Lock-in period in ULIP plan: Aspect that is mostly missed by a policyholder

Lock-in period in ULIP plan: Aspect that is mostly missed by a policyholder

June 28, 2024

Gone are the days when financial security meant purchasing a life insurance policy to protect your family from unfortunate events. Most people are increasingly choosing life insurance options that provide both life insurance and investing opportunities. The Unit-Linked Insurance Plan (ULIP) investment comes in this category. However, before you settle for the ULIP plan, you should be aware of its minimum lock-in time before which you will not be able to withdraw your money.

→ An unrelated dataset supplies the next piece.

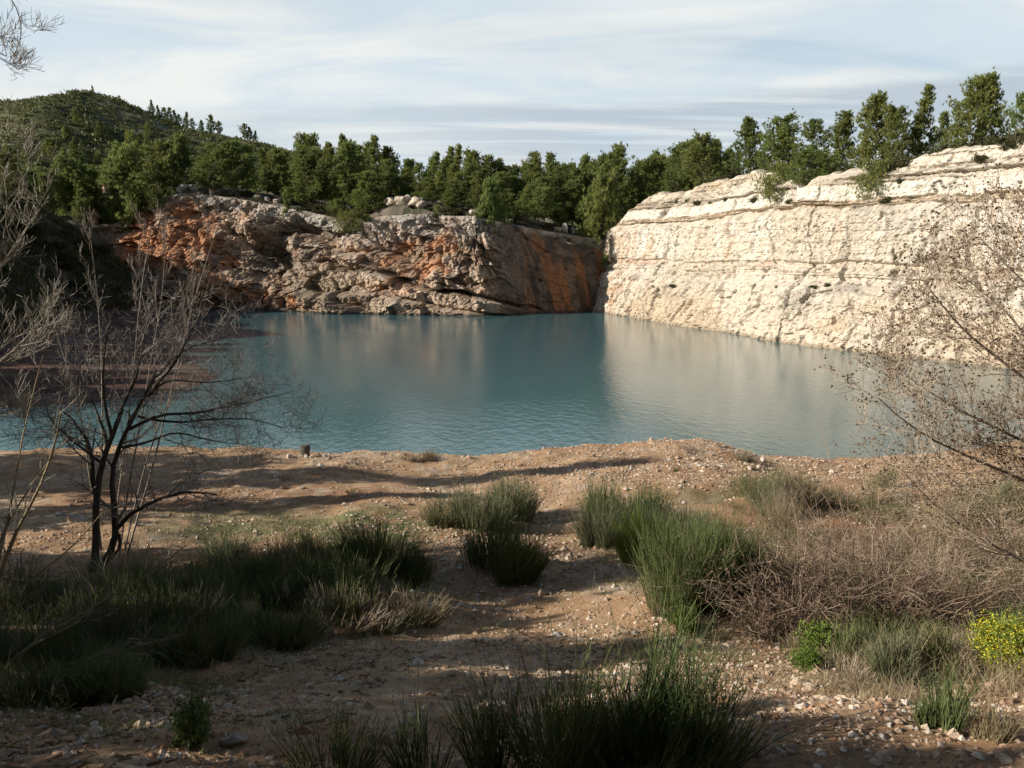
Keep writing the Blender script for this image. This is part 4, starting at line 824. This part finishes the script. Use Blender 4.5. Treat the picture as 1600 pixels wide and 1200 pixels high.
broom(592, 895, 786, 150, 1500, 'broom', 'big dark broom at the right end of the shaded thicket', seed=5, th=.006)
broom(640, 905, 830, 90, 600, 'broom', 'sparse dark broom at the right foot of the shaded thicket', seed=6, th=.006)
broom(938, 818, 728, 70, 800, 'broom', 'leftmost fresh green broom right of the path near the shore', seed=7, th=.007, dry=.15)
broom(950, 850, 755, 90, 800, 'broom_grey', 'grey grassy broom at the path edge below the leftmost green one', seed=8, th=.007, dry=.35)
broom(1000, 835, 735, 80, 900, 'broom', 'upright green broom behind the grey grassy one right of the path', seed=9, th=.007)
broom(1012, 880, 768, 90, 1100, 'broom_bright', 'yellowish green broom in the middle of the sunlit row', seed=10, th=.0055)
broom(1062, 860, 745, 120, 1100, 'broom_grey', 'soft pale broom at the back of the sunlit row', seed=11, th=.007, dry=.2)
broom(1050, 955, 780, 150, 2300, 'broom', 'large leaning broom at the front of the sunlit row beside the path', seed=12, th=.005, dry=.12)
broom(1132, 945, 755, 140, 2500, 'broom', 'dense deep green broom at the right end of the sunlit row', seed=13, th=.005)
broom(1078, 990, 925, 52, 500, 'broom_bright', 'small bright lime green broom in front of the sunlit row', seed=14, th=.004)
broom(1040, 965, 905, 60, 400, 'straw', 'low straw coloured tuft beside the small lime green broom', seed=15, th=.003, cat='grass tuft', name='grass_tuft')
# shaded thicket, left
for i, (px, by, ty, w_, n, mt, lab) in enumerate(((545, 955, 850, 130, 1100, 'broom', 'dark broom in the thicket below the big dark one'), (470, 950, 845, 120, 1000, 'broom', 'dark broom in the middle of the shaded thicket'), (395, 930, 815, 120, 1000, 'broom', 'tall dark broom at the back of the shaded thicket'), (300, 960, 850, 130, 1000, 'broom', 'dark broom at the left of the shaded thicket near the bare tree'),
    (220, 1000, 890, 130, 1000, 'broom', 'dark broom in front of the foot of the bare tree'), (600, 968, 905, 90, 600, 'pod', 'low reddish dark bush at the right front of the thicket'), (420, 1010, 900, 150, 1100, 'broom', 'dark broom at the front middle of the shaded thicket'), (320, 1030, 930, 140, 900, 'broom', 'dark broom at the front left of the shaded thicket'), (505, 930, 860, 60, 400, 'straw', 'pale dry tuft caught among the shaded brooms'), (350, 880, 815, 90, 700, 'broom_grey', 'grey green broom at the sunlit back edge of the thicket'), (430, 890, 815, 90, 500, 'straw', 'dry yellow grass tuft at the sunlit back edge of the thicket'), (500, 878, 808, 80, 600, 'grass', 'light green grass tuft at the sunlit back edge of the thicket'))):
    broom(px, by, ty, w_, n, mt, lab, seed=30+i, th=.005, spread=.6, dry=.1)
rr = random.Random(3)
for i in range(16):
    px = rr.uniform(170, 660); by = np.interp(px, [170, 400, 660], [985, 960, 930]) + rr.uniform(-75, 50); w_ = rr.uniform(60, 120)
    broom(px, by, by-rr.uniform(45, 95), w_, int(w_*5), rr.choice(['broom', 'straw', 'broom_grey', 'brown_twig', 'grass']), 'low clump filling the gaps of the shaded thicket at left', 'low clumps in the shaded thicket', seed=200+i, th=.004, spread=.8, dry=.3)
for i in range(20):   # the thicket runs on to the left edge
    px = rr.uniform(-60, 300); by = rr.uniform(930, 1110) if px < 170 else rr.uniform(960, 1040); w_ = rr.uniform(90, 170)
    broom(px, by, by-rr.uniform(70, 150), w_, int(w_*6), rr.choice(['broom', 'broom', 'broom_grey', 'grass']), 'dark broom in deep shade at the lower left below the bare tree', 'brooms in deep shade at the lower left', seed=240+i, th=.004, spread=.5, dry=.1)
for i in range(66):   # mixed weeds filling the sunlit right bank
    px = rr.uniform(1100, 1640); by = rr.uniform(775, 1075); w_ = rr.uniform(50, 120)*(.6 if by < 850 else 1)
    if (px < 1250 and by > 1010) or (px < 1180 and by < 900): continue
    mt = rr.choice(['straw', 'straw', 'straw', 'broom_grey', 'broom_grey', 'brown_twig', 'grass', 'broom'])
    broom(px, by, by-rr.uniform(45, 110), w_, int(w_*5.5), mt, {'straw': 'dry straw coloured clump among the tangled growth of the right bank', 'broom_grey': 'grey green clump among the tangled growth of the right bank', 'brown_twig': 'brown twiggy clump among the tangled growth of the right bank', 'grass': 'yellow green clump among the tangled growth of the right bank', 'broom': 'dark green clump among the tangled growth of the right bank'}[mt], 'wild clumps on the right bank', seed=300+i, th=.0042, spread=.6, dry=.25, cat='grass tuft', name='wild_tuft')
# the dark brooms nearest the camera
for i, (px, by, ty, w_, n, lab) in enumerate(((985, 1180, 950, 150, 620, 'tallest dark broom at the bottom centre of the picture'), (1085, 1190, 1000, 170, 560, 'wide dark broom right of the tallest one at the bottom'), (880, 1215, 1000, 150, 420, 'open dark broom left of the tallest one at the bottom'), (780, 1225, 1000, 110, 220, 'thin dark broom with single tall stems at the bottom left of centre'), (1000, 1240, 1060, 260, 560, 'low dark broom in front of the tallest one at the bottom edge'), (520, 1215, 1090, 120, 210, 'small open broom at the bottom between path and leafy bush'), (660, 1230, 1120, 110, 150, 'sparse wispy broom at the bottom edge left of the big dark group'))):
    broom(px, min(by, 1215), ty-80, w_*1.0, int(n*1.3), 'broom', lab, seed=60+i, th=.0028, spread=.75, droop=.05)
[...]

What is the lock-in period in ULIP?

In any investment plan, the lock-in period refers to the time frame during which the money is locked in the fund. Simply put, the investor cannot liquidate the fund's value during this time period. The Insurance Regulatory and Development Authority of India (IRDAI) has set a five-year lock-in period for ULIP investments.

So, to liquidate or withdraw the money, one must wait five years from the date of policy issuance. These adjustments were implemented in 2010 when IRDAI modified the ULIP rules and increased the lock-in duration from three to five years.

But, what happens if you surrender the policy during the Lock-in period?

A portion of the premium paid for ULIPs is invested in the market to increase fund value. The portfolio might include either equities, debt funds, or a combination of the two. Even the best ULIP often maximise investor returns only after the lock-in period expires. As previously stated, you cannot withdraw your from your ULIP funds during the lock-in period. However, if you are experiencing financial difficulties or the ULIP policy fails to align with your objectives, you can cancel or surrender it. Here is what happens when you cancel your ULIP plans during its lock-in period:

When a policyholder decides to surrender the policy during the lock-in period and no longer can pay premiums, the insurer charges him discontinuation fees in accordance with the terms and conditions of the policy. These are the fees for cancelling the policy during its lock-in period.

After that, the fund is liquidated, and the money will be transferred to the Discontinued Policy Fund (DP Fund).

The ULIP investment is maintained for the remainder of the lock-in period at a minimum interest rate of 4%. The investor receives his money only once the five-year lock-in period expires.

After your lock-in time expires, the entire amount will be paid to your associated bank account.

Note: It turns out that leaving the policy midway not only results in losses in terms of profits or discontinuation costs, but you also do not receive your investment back immediately. Rather, you wait for the full lock-in period with your money kept at 4%, only to receive a considerably lower sum than you should have.

Benefits of continuing your ULIP investment beyond the lock-in period

Following the lock-in period, you can always surrender the policy and liquidate the fund value at any time. To get the most out of the best ULIP plans, experts recommend investing much beyond the five-year mark here the logical reasons behind doing so:

Long-term investment: ULIP investments are long-term in nature. When you use ULIP calculator, you can get to know the return value you might get. The portfolio consists of either equities or debt funds or a combination of the two. Equity is typically volatile in the short term, but it performs better over longer periods of time, such as 15-20 years.

Compounding value: While it may be intimidating to withdraw your ULIP funds as soon as your policy's lock-in period expires, it is recommended that you stay invested in order to receive the required returns which you must have estimated using ULIP calculator. Investing in ULIPs beyond the five-year lock-in period can result in significant gains. The longer the investing period, the higher the value gained.

Helps you get the recovering costs: As we all know, ULIP investments include premium and fund allocation charges, policy administration fees, and fund management fees, which often increase initially and decrease over time. As a result, returns are relatively low during the lock-in period before increasing in subsequent years. As a result, continuing the policy after the lock-in period is profitable, and the costs are easily recoverable. However, to know how much profitable it will be can be known using ULIP calculator. By using this, you will get the results that will be done with a comparative cost analysis.

ULIPs and other long-term investment insurance operate under the "purchase and forget" principle. It indicates that in order to get the most benefits, you should forget about them for a few years after investing your money in them. In other words, if you want to get the most out of your ULIP policy investment, first use ULIP calculator to compere different insurance plans, stick with it even after the lock-in term ends. Choosing the best ULIP plans available in the market can always add significant value to your portfolio and generate substantial returns. However, this is only achievable if you have enough patience!


So we are saying,

ULIPs are long-term financial products that provide policyholders with the benefits of both life insurance and investment. It is vital to remember that in order to benefit from the ULIP plan, investors must wait until the policy matures. If the ULIP is completely equity-oriented, it is crucial to wait on until the market recovers rather than exiting, so it is best to plan your investments in ULIP products over a longer time horizon to achieve your life goals.